Más allá del bien y del mal ―sobre todo del mal―, habita esa cosa nefasta que es la perversidad. Si el mal es el fracaso de la ética, la perversidad ―que es la maldad de la maldad― representa el fracaso de lo humano: la contorsión de lo malo, su ensañamiento, su complacencia en la estructura rota.
La perversidad es lo malo que, al apropiarse cualidades de lo bueno ―el placer o la fuerza―, se convierte en infausto, multiplicándose por sí mismo hasta la desmesura. Porque incluso el mal tiene su código, podría decirse que tiene su ética: miramientos, escrúpulos, líneas rojas. Pero no en la perversidad, que es el mal desatado y campando a sus anchas, sin referentes, sin siquiera una excusa: puro deleite en su propia sustancia.
Un mal alambicado sobre sí mismo, degustador de la miseria, gourmet de la depravación. Un mal, podría decirse, desnortado, sumido en un narcisismo incapaz de elegir otra cosa que él. Es la complacencia en el dolor, que nunca debería quererse; son las razones puestas al servicio del delirio.
Hay gente perversa. Se distingue por la crueldad arbitraria, por la indiferencia con que pisotea al prójimo, por el tufo de los valores corrompidos. El perverso ha perdido la noción de dignidad, que tan a menudo nos contiene y funda los principios: ni de la propia ni de la ajena, y de ahí su carencia de límites. El malo ocasional ―ese que todos somos más de una vez― implosiona, llora mientras hace llorar, o después: el perverso no deja de reír ante el espectáculo del dolor ajeno, y aplaude entusiasmado, pidiendo más. Al perverso, el mal siempre le parece poco, y si acaba se impacienta, protesta, despotrica, y entonces procurará hallar el modo de exprimir el vaso para sacarle al menos otra gota ―gota de sangre que, cuando al fin se precipite, degustará con fruición―.

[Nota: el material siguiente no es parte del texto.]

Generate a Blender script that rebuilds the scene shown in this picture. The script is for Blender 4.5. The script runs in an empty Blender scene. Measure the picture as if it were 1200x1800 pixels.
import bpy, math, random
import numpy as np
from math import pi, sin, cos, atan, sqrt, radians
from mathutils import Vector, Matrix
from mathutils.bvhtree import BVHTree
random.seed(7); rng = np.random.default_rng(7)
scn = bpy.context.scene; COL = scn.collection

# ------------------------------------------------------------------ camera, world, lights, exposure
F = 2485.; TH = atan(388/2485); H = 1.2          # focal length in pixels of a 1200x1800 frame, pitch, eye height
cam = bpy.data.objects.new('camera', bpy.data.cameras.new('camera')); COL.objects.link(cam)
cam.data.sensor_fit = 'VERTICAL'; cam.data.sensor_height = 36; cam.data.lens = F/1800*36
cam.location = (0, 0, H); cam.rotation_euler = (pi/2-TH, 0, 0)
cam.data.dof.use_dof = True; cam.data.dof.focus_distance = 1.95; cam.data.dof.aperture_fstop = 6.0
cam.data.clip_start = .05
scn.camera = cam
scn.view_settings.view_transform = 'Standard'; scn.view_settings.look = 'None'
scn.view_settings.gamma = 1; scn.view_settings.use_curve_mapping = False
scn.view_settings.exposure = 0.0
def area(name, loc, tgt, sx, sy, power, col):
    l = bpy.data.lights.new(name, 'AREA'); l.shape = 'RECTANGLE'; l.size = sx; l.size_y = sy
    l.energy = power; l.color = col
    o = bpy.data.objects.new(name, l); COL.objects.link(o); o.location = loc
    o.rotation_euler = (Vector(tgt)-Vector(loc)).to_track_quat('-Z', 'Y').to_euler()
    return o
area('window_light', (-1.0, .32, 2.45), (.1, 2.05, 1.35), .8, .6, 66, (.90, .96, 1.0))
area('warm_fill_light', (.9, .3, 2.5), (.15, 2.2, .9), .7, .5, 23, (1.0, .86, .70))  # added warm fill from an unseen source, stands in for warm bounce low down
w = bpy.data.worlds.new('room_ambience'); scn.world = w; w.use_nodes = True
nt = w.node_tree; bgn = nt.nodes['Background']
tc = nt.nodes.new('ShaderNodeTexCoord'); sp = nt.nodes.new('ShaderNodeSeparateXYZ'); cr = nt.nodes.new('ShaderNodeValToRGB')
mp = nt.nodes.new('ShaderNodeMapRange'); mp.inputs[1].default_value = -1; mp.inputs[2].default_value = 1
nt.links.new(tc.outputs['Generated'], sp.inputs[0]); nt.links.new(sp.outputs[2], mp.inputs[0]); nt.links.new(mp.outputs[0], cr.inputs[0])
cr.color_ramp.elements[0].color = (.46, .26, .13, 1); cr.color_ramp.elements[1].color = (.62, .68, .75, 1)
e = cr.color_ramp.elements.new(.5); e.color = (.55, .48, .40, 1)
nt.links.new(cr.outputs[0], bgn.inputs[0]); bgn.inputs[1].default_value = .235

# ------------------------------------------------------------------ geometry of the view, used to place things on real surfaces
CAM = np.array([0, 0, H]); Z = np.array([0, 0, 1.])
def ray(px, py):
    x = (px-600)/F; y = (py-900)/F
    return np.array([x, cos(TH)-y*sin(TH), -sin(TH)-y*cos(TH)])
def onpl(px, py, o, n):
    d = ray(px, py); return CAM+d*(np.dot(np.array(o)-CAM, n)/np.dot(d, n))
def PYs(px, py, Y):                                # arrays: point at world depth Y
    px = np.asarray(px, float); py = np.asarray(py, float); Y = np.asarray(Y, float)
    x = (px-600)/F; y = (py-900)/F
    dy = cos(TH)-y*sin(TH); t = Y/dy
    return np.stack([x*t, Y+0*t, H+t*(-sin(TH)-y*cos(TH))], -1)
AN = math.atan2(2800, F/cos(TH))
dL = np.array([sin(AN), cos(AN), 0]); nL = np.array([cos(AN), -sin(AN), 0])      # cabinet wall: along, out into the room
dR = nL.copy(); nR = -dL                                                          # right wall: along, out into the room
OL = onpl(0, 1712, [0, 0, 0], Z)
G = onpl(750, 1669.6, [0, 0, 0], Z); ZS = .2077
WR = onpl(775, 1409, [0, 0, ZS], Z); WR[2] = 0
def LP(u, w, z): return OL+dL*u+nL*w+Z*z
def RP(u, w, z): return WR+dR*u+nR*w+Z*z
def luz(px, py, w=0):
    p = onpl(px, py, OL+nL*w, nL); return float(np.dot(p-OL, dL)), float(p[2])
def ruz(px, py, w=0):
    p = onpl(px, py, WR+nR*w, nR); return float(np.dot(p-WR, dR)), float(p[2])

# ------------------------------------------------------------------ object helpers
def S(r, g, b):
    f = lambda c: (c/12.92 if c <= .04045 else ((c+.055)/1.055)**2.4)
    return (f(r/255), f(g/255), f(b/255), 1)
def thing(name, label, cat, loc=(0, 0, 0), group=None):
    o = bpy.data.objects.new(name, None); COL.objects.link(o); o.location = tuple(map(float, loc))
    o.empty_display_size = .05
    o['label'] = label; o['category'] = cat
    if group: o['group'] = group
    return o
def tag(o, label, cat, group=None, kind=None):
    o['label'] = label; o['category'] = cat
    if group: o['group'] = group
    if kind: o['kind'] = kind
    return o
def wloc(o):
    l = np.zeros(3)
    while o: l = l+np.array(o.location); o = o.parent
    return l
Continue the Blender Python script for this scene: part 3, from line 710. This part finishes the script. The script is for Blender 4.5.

El malo suele cansarse de ser malo, o se asquea, o de repente le invade el miedo. El perverso se siente orgulloso, o al menos complacido. Por eso hay que temer más al perverso, que es y será un enemigo absoluto, que al malo, que somos todos. Por eso hay que rehuirle como a la peste y preparar contra él todas las defensas, que siempre serán pocas: su ataque no dará cuartel ni se detendrá ante nada. Contra el perverso no sirven ni los ruegos, que lo estimulan, ni las razones, que desprecia. Solo una fuerza mayor que la suya ―definitivamente una perversión más grande, aunque tal cosa nos degradaría a nosotros―: eso es lo único que entiende.
¿Cómo se llega a esa depravación? Algunos han sido hechos con predisposición a ella: son los psicópatas, que pueblan nuestras peores pesadillas, tan analizados y tan poco comprendidos. Otros llegan, supongo, al romper las amarras de su propio puerto: son seres perdidos de sí mismos, que no tienen adónde ir ni menos adónde regresar. La perversión, al fin y al cabo, es la normalidad trastocada, el criterio extraviado, la entrega al abismo. Puede que el dolor o la carencia nos conviertan en dragones cuando damos por imposible ser príncipes. ¿Existe camino de regreso? Tal vez a través de la derrota, porque la perversidad suele tener éxito y este siempre la refuerza. Pero el perverso suele llegar tan lejos que ya no puede detenerse: no puede más que huir hacia delante y morir de éxito. ¿Hay que compadecerle? Tras defenderse de él, en cualquier caso, pero mejor que no lo sepa: sacaría partido de nuestra misericordia como de cualquier otra debilidad.
El perverso es un enloquecido artista del mal. Triste suerte la de quien llame su atención o se cruce torpemente en su camino. Reservemos el temor y la rabia para el perverso: con el malo suele bastar la lástima.